31 janvier 1980. Echaudés par le non-respect des avis de la population lors de la construction des centrales nucléaires de Flamanville, dans la Manche, et du Blayais, en Gironde, les habitants de la petite commune de Plogoff et leurs élus décident de boycotter l’enquête d’utilité publique lancée par l’Etat pour l’implantation d’une centrale EDF à la pointe du Raz, le long de la baie des Trépassés.
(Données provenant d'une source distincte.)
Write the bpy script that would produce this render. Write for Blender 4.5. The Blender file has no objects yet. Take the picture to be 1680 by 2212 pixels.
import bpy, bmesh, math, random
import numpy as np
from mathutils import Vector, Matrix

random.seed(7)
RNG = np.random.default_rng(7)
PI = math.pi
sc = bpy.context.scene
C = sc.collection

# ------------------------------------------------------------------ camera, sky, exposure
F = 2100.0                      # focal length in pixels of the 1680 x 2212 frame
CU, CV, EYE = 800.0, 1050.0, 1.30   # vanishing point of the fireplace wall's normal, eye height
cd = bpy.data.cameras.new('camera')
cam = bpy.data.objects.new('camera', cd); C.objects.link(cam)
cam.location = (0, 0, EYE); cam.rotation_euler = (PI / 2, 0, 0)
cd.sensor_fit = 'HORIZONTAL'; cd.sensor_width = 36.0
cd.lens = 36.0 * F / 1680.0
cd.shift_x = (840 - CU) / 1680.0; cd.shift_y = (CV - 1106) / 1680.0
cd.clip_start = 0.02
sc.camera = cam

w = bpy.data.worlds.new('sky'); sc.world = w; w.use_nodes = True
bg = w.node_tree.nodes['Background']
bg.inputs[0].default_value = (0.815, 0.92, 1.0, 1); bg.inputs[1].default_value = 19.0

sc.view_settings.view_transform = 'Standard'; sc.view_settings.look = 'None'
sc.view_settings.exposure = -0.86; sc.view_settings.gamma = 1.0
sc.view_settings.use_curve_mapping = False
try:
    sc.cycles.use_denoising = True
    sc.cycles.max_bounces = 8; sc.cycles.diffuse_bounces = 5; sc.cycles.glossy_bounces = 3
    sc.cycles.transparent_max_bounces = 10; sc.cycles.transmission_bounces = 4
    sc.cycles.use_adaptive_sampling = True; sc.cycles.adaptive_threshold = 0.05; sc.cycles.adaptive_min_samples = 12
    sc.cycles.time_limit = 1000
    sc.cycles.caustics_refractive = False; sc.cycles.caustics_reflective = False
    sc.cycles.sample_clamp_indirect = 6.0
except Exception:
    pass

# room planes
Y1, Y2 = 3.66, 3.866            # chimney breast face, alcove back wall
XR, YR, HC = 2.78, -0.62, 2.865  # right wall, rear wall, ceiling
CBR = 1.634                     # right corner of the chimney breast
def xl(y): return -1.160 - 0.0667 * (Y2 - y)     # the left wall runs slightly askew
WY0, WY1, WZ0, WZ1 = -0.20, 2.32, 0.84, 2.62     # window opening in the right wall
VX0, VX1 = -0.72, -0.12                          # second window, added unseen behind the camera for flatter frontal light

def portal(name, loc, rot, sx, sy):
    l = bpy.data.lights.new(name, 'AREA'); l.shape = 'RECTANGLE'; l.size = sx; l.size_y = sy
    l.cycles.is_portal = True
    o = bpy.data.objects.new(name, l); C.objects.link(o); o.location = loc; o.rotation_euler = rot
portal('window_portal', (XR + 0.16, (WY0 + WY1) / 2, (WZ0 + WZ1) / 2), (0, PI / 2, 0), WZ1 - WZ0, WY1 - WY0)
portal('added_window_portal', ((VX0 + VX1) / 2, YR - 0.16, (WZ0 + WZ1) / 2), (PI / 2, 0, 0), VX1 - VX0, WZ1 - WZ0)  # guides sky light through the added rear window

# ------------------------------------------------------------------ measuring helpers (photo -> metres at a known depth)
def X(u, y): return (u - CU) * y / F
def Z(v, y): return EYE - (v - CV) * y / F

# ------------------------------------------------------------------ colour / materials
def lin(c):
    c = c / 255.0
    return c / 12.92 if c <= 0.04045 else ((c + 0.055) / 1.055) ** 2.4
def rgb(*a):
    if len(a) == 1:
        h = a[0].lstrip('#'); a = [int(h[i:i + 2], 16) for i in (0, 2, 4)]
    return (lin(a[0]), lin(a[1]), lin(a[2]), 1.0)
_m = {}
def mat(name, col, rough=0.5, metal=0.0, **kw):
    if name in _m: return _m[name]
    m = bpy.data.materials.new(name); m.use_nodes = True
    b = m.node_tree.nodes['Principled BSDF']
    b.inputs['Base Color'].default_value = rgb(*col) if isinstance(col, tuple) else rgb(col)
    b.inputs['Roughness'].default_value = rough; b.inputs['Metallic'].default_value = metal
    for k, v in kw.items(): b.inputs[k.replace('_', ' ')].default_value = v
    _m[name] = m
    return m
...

Unis dans la mobilisation, ils ferment la mairie, et la camionnette cernée de forces de police censée en faire office ne recevra personne.
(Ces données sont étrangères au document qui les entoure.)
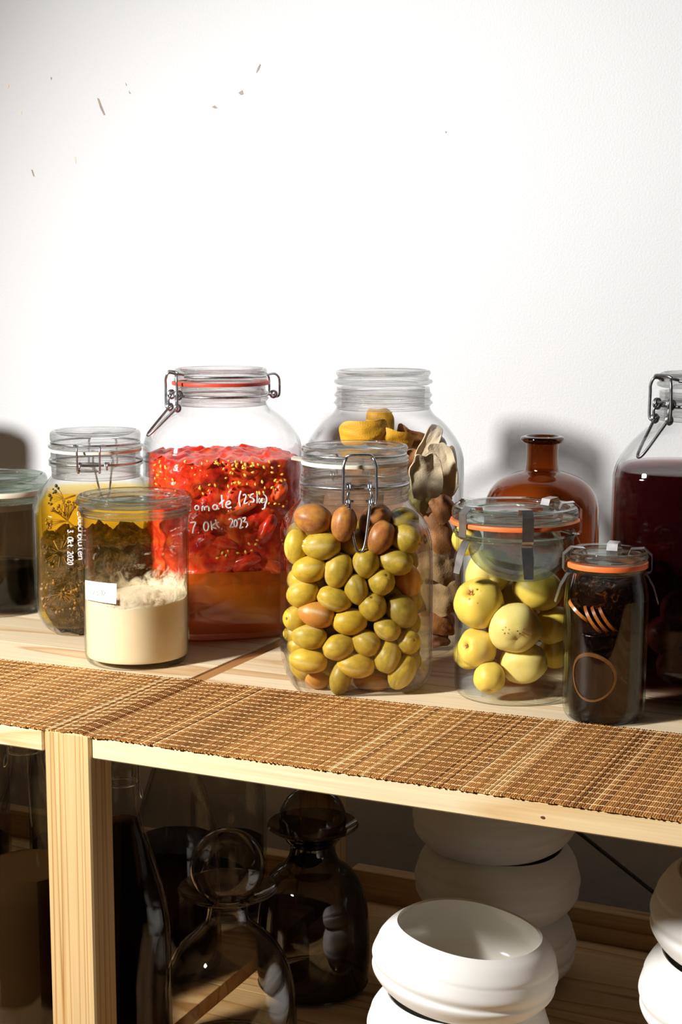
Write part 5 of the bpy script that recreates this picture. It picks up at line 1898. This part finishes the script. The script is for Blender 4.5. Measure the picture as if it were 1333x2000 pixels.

C’est ce combat que les vidéastes bretons Nicole et Félix Le Garrec, sans argent ni beaucoup de matériel, ont filmé au jour le jour jusqu’au 14 mars, fin de l’enquête. Leur caméra 16 mm suit ces marins, ces paysans, ces artisans boulangers et cafetiers, toutes générations confondues, passer de la méfiance à la colère, de la réaction spontanée contre ce qu’ils vivent comme une violation de domicile au soulèvement organisé. A la violence des forces de l’ordre, ils vont opposer leur détermination et leur imagination : lance-pierres, tracteurs, barrages d’ordures ou de carcasses de voitures, brebis venues du Larzac… et harcèlement des femmes qui vont sans cesse parler aux gendarmes et parachutistes, les provoquer par leurs questions et leur ironie, droit dans les yeux en se moquant de leurs yeux fuyants.

Un combat qui s’étendra rapidement à toute la Bretagne, puis à la France militante, jusqu’à la victoire en mai 1981. Outre son intérêt historique quant à la genèse des luttes citoyennes écologistes, Plogoff, des pierres contre des fusils est le témoignage direct d’une épopée remplie d’humanité. Le couple de réalisateurs ne s’intéresse pas aux conflits des partis politiques de l’époque, mais pose son regard sur le vécu de toute une population, son réveil, sa sincérité, son apprentissage inédit de la désobéissance civile, sa solidarité, son ouverture au monde et aux autres luttes. Comme y dit une vieille dame de 83 ans, la peau tannée d’embruns et dont le français n’est pas la langue maternelle, « il faut y croire pour le voir ».

Evènement
Après un succès militant à sa sortie en août 1980, les pellicules de Plogoff, des pierres contre des fusils se sont abimées. Cette version, qui sortira en janvier 2020 pour les 40 ans de la lutte de Plogoff, est le fruit de la restauration effectuée à partir des négatifs originaux par Pascale Le Garrec, la fille des réalisateurs. Pour cette projection en avant-première, le cinéma Jacques-Tati recevra Nicole et Félix Le Garrec, 77 et 89 ans, qui ont vécu en mai dernier une situation encore inimaginable il y a peu en étant accueillis au festival de Cannes où leur documentaire était sélectionné dans la catégorie “Cannes Classics”. Sera également présente Pascale Le Garrec.

Ouvriers et ruraux
Nicole et Félix Le Garrec sont les créateurs de l’UPCB (Unité production cinéma Bretagne), qui permettra la naissance de nombreux courts et longs métrages, dont Avoir 20 ans dans les Aurès, de René Vautier. C’est d’ailleurs à l’occasion de sa projection à Saint-Nazaire que le réalisateur rencontrera les ouvriers grévistes de la Semm (Caravelair) de Trignac et décidera de filmer leur lutte : cela donnera le fameux Quand tu disais Valéry (1975).